La fine delle ideologie, in ultima analisi dell’idealismo che ha portato l’Europa al suicidio, anziché far emergere un sano pragmatismo, determinare una realpolitik volta all’affermazione di quei valori che sono alla radice della nostra civiltà, ha creato un vuoto che si è riempito solo del più banale materialismo, brodo di cultura del peggior populismo. Siamo, da capo Nord a Pantelleria, ormai solo attenti al nostro particulare; diamo ascolto solo ai politicanti che ci offrono facili scorciatoie, comode via d’uscita. Percorsi facilitati verso un futuro a cui chiediamo solo d’assomigliare al nostro, più o meno dorato, passato prossimo.

Un futuro che, invece, ci apparterrà solo se riusciremo, nei prossimi anni, anzi nei prossimi mesi, a comprendere come i nostri interessi di italiani o di tedeschi non possono che essere realizzati facendo il più generale interesse di tutto il continente.

Prima ancora, solo se comprenderemo che, malgrado i nostri difetti ed i nostri limiti, abbiamo ancora molto da offrire al mondo; che abbiamo costruito il nostro sistema sulle fondamenta giuste: possiamo aver sbagliato, ma non sono sbagliati i nostri valori. I nostri errori, le nostre tragedie, sono sorti, anzi, proprio quando di questi valori ci siamo dimenticati; quando abbiamo abbandonato i lumi per tornare ad immergerci nell’oscurità del nostro passato pre-classico.

Un buio in cui tornerebbe, nel giro di pochi decenni, un’Europa fatta di nazioni in competizione tra loro; sempre più povere, sempre più disperate, e preda sempre più facile di ogni estremismo. Un destino che non è affatto segnato se noi, cittadini ed elettori, sapremo resistere alle sirene dei nazionalismi e non ascolteremo le sibille che già proclamano il fallimento di quel che neppure abbiamo cominciato a fare.

L’Europa è come noi l’abbiamo voluta fin qui e sarà quel che vorremo sia; se non un grande stato federale, un cumulo di eleganti e romantiche macerie, magari, per i più fortunati, da contemplare restandosene in villa scrivendo, nel tempo libero, la cronaca della sua distruzione.
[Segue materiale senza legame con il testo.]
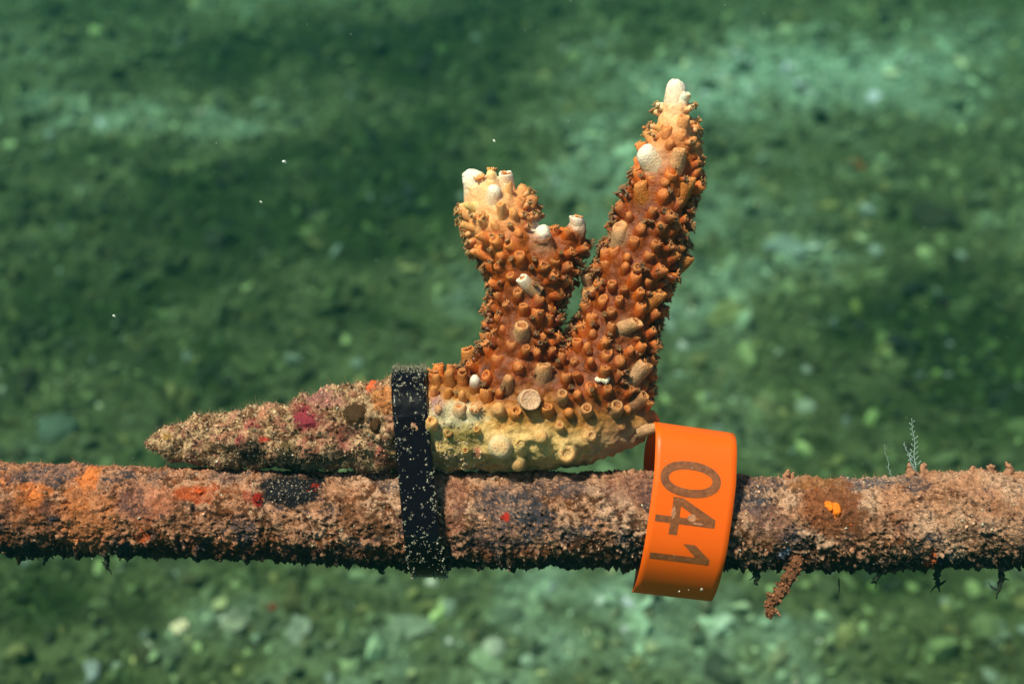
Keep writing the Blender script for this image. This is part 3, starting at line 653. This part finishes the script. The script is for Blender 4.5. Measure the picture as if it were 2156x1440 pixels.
def polyp_raw(seed, nt=11, spread=.75, rr=1.0):
    g = np.random.default_rng(seed); ch = []
    for k in range(nt):
        a = 2 * math.pi * k / nt + g.normal() * .08; sp_ = spread * (1 + g.normal() * .18); l = rr * (1 + g.normal() * .12)
        d = np.array([math.cos(a), math.sin(a), 0]); b = d * .30
        p = np.array([b + [0, 0, -.35], b + d * sp_ * l * .35 + [0, 0, .28 * l], b + d * sp_ * l * .85 + [0, 0, .52 * l]])
        v, q, tr = tube(p, [.19, .17, .15], 4); ch.append((v, q, tr, np.zeros(3)))
    v, q = ICO1; ch.append((v * np.array([.42, .42, .16]), np.zeros((0, 4)), q, np.zeros(3)))
    v, fq, _ = join(ch); return v, fq[0], fq[1]
pol_raw = [polyp_raw(s, nt=10 + s % 3, spread=.5 + .18 * (s % 4)) for s in range(7)]
polyps = [to_mesh('polyp', p_, M_polyp) for p_ in pol_raw]

_a = np.linspace(0, 2 * math.pi, 26, endpoint=False); _pr = [(1.1, -1.2), (1.02, 0), (1.0, 1.6), (1.04, 2.0), (1.0, 2.16), (.90, 2.2), (.82, 2.1), (.5, 2.06), (.1, 2.08)]
_v = np.concatenate([np.stack([r_ * np.cos(_a), r_ * np.sin(_a), np.full(26, z_)], 1) for r_, z_ in _pr]); _v *= (1 + .06 * fbm(_v / .6, 3))[:, None]
_j = np.arange(26); _q = np.concatenate([np.stack([k_ * 26 + _j, k_ * 26 + (_j + 1) % 26, (k_ + 1) * 26 + (_j + 1) % 26, (k_ + 1) * 26 + _j], 1) for k_ in range(8)])
_v = np.concatenate([_v, [[0, 0, 2.08]]]); _t = np.stack([208 + _j, 208 + (_j + 1) % 26, np.full(26, len(_v) - 1)], 1)
disc_mesh = to_mesh('corallite', (_v, _q, _t), M_cup)
def branch_dir(p):
    best = None; bd = 1e9
    for nm, path, r in CORE:
        d = np.linalg.norm(path - p, axis=1) - r; i = int(np.argmin(d))
        if d[i] < bd:
            bd = d[i]; a = path[min(i + 1, len(path) - 1)] - path[max(i - 1, 0)]; best = (nm, a / np.linalg.norm(a), i)
    return best
def frame(pos_px, dirv, up, size, base):
    z = np.array(dirv, float); z /= np.linalg.norm(z); x_ = np.array(up, float) - z * np.dot(up, z)
    if np.linalg.norm(x_) < .05: x_ = np.array([.3, -1, 0]) - z * np.dot([.3, -1, 0], z)
    x_ /= np.linalg.norm(x_)
    f = np.array([1, -1, 1.0]); z = z * f; x_ = x_ * f; y_ = np.cross(z, x_)
    l = loc_np(np.array([pos_px]))[0] - base
    sx, sz = size
    return Matrix(((x_[0] * sx, y_[0] * sx, z[0] * sz, l[0]), (x_[1] * sx, y_[1] * sx, z[1] * sz, l[1]), (x_[2] * sx, y_[2] * sx, z[2] * sz, l[2]), (0, 0, 0, 1)))
CB = base_of(coral); n_named = 0; placed = []; MOUND = []
rear = []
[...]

Di Guicciardini, però, i secoli ne ammettono ben pochi.

Commenti all'articolo

  • Di (---.---.---.169) 7 giugno 2012 15:43

    I miei complimenti. Ottimo articolo. Da cittadino europeo che per lavoro vive lunghi periodi in 2 grandi federazioni, gli Stati Uniti d’America e la Federazione Russa concordo pienamente. Non saremo mai competitivi e grandi a livello globale se non facciamo nascere una Federazione Europea. Indietro non si torna, quasi 70 anni di pace ed integrazione europea dovrebbero averci insegnato qualcosa, ma se invece ora fallisce tutto sarà la fine del sogno europeo.